[Record extracts]
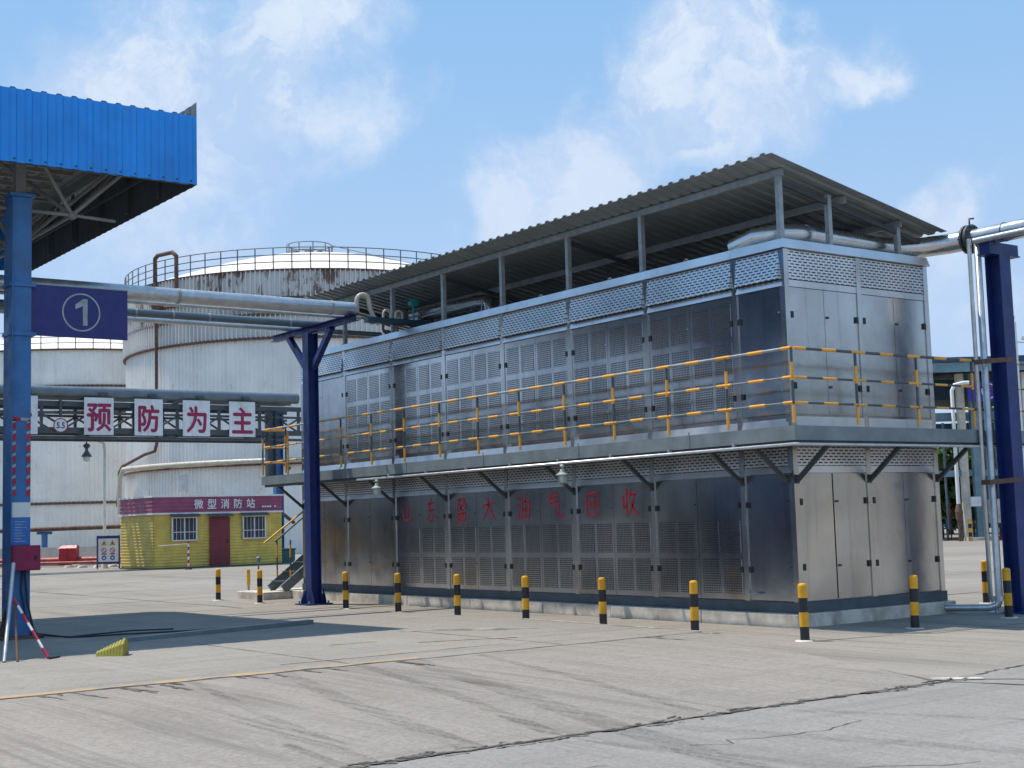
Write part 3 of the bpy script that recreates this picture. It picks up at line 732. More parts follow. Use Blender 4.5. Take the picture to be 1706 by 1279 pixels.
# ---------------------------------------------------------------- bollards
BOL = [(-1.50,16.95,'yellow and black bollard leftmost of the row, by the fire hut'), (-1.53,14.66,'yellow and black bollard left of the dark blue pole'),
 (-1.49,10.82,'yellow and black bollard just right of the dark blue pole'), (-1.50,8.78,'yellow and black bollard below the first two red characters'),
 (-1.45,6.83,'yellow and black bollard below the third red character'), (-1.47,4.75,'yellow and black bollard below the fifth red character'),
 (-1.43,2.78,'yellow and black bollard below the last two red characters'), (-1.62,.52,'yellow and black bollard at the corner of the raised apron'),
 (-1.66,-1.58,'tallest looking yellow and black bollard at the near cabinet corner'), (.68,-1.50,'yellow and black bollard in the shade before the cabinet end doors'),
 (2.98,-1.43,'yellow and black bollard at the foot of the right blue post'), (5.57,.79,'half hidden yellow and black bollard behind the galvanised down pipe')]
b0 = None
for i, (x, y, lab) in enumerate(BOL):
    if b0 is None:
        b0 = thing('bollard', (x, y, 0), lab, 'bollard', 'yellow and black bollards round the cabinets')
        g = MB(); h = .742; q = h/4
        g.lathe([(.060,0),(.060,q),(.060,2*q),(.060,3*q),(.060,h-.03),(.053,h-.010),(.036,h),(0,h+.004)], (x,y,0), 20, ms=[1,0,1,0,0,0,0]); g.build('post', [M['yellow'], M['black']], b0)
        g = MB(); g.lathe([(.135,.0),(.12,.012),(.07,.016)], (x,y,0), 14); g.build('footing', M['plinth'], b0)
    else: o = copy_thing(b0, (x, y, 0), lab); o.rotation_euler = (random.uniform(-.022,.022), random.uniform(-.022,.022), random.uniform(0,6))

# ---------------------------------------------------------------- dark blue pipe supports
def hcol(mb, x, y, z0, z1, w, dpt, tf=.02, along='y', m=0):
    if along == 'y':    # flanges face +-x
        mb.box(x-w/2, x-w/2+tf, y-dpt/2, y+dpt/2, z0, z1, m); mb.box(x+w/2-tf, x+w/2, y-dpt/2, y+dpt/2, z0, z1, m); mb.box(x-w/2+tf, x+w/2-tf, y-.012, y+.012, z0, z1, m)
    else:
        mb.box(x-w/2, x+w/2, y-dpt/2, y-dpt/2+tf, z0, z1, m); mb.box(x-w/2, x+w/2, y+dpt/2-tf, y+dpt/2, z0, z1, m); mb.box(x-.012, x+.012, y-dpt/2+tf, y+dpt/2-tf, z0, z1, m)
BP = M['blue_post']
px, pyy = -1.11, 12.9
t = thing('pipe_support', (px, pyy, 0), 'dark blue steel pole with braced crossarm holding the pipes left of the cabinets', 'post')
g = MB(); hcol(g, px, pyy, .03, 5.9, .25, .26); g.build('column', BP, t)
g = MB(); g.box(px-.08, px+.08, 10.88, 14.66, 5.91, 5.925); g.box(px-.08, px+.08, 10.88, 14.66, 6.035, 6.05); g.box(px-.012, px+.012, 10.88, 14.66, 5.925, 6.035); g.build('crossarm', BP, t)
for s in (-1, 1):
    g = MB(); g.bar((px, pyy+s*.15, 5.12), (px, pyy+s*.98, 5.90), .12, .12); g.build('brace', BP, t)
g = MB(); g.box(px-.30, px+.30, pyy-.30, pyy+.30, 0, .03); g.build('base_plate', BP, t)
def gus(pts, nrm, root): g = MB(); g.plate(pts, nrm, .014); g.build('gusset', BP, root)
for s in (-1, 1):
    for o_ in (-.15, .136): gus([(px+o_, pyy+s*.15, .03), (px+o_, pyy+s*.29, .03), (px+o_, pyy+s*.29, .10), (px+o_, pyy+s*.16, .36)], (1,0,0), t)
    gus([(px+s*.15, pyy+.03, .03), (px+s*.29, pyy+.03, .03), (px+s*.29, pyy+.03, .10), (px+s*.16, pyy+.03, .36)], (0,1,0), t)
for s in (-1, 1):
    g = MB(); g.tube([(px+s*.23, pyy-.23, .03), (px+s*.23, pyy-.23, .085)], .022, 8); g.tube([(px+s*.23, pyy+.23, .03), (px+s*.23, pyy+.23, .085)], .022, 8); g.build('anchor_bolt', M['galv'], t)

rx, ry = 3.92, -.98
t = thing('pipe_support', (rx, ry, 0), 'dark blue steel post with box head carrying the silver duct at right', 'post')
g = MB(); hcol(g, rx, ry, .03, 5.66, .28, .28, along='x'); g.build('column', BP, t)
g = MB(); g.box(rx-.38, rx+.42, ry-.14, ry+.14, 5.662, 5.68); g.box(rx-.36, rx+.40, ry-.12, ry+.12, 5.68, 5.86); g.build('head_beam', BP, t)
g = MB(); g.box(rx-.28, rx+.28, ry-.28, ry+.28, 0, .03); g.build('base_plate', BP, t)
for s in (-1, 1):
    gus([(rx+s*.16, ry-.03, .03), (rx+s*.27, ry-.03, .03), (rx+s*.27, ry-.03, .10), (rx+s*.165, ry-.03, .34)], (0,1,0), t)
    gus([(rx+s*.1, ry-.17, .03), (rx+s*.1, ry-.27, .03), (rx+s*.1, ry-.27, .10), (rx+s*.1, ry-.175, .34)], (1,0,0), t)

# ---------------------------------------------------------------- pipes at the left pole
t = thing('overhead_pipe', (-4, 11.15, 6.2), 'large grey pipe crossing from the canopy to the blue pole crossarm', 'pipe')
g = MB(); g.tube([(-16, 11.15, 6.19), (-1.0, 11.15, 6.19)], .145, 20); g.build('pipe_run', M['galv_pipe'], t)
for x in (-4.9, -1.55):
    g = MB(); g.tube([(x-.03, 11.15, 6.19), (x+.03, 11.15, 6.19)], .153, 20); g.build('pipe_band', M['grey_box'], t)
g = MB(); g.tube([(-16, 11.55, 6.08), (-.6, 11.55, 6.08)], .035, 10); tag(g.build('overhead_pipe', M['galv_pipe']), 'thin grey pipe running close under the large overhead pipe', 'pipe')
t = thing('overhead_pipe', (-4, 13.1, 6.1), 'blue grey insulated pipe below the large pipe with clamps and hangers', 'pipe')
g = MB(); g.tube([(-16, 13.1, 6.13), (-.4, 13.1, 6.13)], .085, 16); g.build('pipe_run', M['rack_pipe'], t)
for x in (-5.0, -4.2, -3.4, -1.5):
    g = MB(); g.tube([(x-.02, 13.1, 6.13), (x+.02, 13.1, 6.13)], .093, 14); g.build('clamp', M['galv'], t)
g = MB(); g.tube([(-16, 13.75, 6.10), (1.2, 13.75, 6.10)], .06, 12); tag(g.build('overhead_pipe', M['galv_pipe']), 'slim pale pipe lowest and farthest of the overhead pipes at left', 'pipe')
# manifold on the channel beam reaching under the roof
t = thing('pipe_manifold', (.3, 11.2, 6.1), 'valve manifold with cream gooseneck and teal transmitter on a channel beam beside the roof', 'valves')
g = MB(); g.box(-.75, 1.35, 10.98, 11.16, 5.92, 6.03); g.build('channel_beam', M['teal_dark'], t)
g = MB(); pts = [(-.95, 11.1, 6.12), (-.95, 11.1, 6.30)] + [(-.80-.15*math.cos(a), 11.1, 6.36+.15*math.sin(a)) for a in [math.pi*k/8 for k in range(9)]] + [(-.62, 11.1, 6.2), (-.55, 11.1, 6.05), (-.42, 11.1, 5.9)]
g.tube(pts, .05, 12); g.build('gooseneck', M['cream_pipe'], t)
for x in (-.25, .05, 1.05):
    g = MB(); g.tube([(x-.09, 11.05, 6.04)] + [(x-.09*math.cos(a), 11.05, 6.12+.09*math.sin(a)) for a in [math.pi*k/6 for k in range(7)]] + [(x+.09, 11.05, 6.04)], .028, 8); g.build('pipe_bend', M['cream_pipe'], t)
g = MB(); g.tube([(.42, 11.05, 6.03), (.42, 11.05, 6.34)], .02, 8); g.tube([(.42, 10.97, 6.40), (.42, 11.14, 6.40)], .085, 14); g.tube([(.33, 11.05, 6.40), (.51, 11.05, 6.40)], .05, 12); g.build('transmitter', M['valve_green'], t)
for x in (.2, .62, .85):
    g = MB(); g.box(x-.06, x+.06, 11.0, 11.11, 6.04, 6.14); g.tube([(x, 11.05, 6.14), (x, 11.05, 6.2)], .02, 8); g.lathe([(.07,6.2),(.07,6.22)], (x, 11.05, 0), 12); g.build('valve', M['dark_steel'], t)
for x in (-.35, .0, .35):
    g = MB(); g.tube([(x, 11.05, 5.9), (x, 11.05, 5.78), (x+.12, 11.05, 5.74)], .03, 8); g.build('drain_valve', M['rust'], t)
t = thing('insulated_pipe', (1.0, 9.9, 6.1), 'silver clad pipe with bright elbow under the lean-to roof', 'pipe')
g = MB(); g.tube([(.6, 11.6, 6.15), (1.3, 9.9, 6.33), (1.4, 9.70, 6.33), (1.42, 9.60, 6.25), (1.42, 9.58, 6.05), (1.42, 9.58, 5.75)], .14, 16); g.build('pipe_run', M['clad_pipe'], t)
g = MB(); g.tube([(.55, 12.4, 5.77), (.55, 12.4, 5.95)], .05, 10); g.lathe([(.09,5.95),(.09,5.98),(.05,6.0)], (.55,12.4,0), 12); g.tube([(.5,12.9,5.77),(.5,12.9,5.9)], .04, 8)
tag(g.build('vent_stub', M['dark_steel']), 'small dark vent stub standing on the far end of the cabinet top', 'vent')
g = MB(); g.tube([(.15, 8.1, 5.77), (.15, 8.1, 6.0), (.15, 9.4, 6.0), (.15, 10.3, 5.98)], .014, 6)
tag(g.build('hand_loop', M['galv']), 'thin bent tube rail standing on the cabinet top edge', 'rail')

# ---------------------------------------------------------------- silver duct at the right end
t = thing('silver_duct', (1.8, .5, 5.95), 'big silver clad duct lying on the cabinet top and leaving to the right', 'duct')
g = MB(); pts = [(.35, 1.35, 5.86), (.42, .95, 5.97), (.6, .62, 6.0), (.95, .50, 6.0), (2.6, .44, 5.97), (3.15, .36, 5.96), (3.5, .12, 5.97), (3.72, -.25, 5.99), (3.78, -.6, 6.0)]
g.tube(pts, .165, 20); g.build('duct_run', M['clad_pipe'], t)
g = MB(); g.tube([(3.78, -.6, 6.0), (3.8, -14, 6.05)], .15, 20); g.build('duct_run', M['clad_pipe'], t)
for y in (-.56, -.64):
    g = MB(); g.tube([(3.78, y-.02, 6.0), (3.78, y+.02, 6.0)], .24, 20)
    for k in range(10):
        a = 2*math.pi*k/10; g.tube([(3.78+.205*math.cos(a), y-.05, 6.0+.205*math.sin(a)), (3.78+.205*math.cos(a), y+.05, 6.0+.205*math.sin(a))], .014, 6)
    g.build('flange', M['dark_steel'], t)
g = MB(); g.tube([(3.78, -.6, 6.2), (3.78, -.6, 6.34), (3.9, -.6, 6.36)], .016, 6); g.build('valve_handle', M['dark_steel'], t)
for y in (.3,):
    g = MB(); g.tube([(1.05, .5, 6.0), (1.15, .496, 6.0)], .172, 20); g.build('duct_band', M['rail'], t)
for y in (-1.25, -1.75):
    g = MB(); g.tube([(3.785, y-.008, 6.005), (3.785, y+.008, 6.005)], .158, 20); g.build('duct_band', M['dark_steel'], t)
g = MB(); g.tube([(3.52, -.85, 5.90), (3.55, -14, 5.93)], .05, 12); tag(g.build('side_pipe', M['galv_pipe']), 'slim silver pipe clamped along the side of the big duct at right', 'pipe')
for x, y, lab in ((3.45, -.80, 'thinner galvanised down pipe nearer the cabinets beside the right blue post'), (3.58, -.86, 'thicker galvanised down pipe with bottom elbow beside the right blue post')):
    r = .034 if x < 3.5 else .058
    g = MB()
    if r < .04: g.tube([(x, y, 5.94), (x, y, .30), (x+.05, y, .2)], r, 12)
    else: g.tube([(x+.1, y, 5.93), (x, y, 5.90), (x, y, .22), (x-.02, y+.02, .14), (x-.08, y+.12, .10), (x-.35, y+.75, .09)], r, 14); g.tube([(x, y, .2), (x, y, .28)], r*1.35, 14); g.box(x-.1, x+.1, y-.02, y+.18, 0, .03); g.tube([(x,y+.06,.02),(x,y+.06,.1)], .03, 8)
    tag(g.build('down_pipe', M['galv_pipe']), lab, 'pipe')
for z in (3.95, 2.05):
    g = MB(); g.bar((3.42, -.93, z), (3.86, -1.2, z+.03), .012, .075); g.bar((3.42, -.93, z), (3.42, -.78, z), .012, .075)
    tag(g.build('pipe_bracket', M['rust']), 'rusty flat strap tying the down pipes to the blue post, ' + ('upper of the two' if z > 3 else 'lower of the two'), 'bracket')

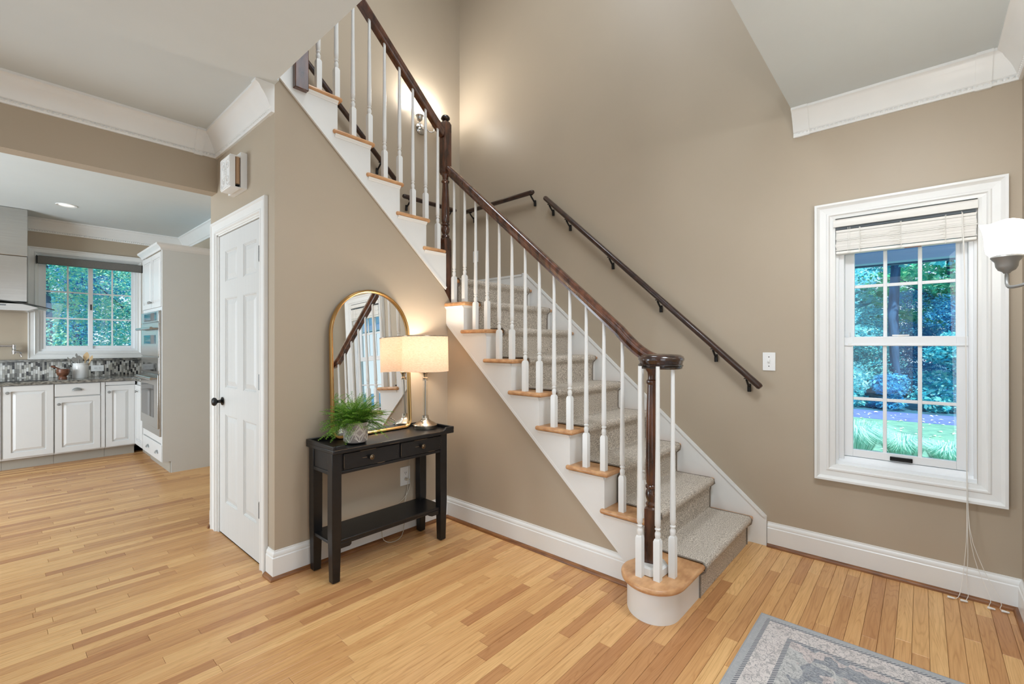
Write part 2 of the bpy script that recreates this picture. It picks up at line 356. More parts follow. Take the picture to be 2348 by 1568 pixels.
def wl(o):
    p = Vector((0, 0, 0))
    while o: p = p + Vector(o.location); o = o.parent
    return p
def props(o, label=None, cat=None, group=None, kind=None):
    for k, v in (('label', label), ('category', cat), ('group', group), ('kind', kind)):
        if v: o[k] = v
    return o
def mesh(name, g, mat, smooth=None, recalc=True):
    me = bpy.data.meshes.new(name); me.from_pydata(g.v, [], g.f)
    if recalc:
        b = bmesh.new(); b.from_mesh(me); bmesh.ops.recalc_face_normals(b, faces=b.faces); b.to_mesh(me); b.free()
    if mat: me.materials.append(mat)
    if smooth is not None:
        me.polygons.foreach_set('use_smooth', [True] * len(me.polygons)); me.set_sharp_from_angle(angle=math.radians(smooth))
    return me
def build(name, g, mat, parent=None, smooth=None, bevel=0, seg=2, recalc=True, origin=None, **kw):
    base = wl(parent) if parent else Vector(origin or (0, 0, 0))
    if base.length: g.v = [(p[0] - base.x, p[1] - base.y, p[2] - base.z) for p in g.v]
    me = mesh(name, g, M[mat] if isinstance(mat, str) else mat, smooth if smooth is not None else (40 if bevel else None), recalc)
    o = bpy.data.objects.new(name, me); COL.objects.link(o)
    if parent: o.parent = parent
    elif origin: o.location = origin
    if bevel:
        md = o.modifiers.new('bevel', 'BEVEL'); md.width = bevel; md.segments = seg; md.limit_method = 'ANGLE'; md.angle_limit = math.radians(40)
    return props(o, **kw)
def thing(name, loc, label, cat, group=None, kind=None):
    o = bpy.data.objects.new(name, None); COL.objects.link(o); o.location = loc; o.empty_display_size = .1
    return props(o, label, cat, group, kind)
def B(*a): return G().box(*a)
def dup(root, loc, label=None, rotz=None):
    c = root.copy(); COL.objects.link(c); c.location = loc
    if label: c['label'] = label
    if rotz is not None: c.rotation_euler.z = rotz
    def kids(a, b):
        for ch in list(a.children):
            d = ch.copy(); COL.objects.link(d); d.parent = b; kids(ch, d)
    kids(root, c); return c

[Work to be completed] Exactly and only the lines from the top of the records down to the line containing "else: o = copy_thing(b0, (x, y, 0), lab);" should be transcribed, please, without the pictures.

[Full answer]
Write part 3 of the bpy script that recreates this picture. It picks up at line 732. More parts follow. Use Blender 4.5. Take the picture to be 1706 by 1279 pixels.
# ---------------------------------------------------------------- bollards
BOL = [(-1.50,16.95,'yellow and black bollard leftmost of the row, by the fire hut'), (-1.53,14.66,'yellow and black bollard left of the dark blue pole'),
 (-1.49,10.82,'yellow and black bollard just right of the dark blue pole'), (-1.50,8.78,'yellow and black bollard below the first two red characters'),
 (-1.45,6.83,'yellow and black bollard below the third red character'), (-1.47,4.75,'yellow and black bollard below the fifth red character'),
 (-1.43,2.78,'yellow and black bollard below the last two red characters'), (-1.62,.52,'yellow and black bollard at the corner of the raised apron'),
 (-1.66,-1.58,'tallest looking yellow and black bollard at the near cabinet corner'), (.68,-1.50,'yellow and black bollard in the shade before the cabinet end doors'),
 (2.98,-1.43,'yellow and black bollard at the foot of the right blue post'), (5.57,.79,'half hidden yellow and black bollard behind the galvanised down pipe')]
b0 = None
for i, (x, y, lab) in enumerate(BOL):
    if b0 is None:
        b0 = thing('bollard', (x, y, 0), lab, 'bollard', 'yellow and black bollards round the cabinets')
        g = MB(); h = .742; q = h/4
        g.lathe([(.060,0),(.060,q),(.060,2*q),(.060,3*q),(.060,h-.03),(.053,h-.010),(.036,h),(0,h+.004)], (x,y,0), 20, ms=[1,0,1,0,0,0,0]); g.build('post', [M['yellow'], M['black']], b0)
        g = MB(); g.lathe([(.135,.0),(.12,.012),(.07,.016)], (x,y,0), 14); g.build('footing', M['plinth'], b0)
    else: o = copy_thing(b0, (x, y, 0), lab); o.rotation_euler = (random.uniform(-.022,.022), random.uniform(-.022,.022), random.uniform(0,6))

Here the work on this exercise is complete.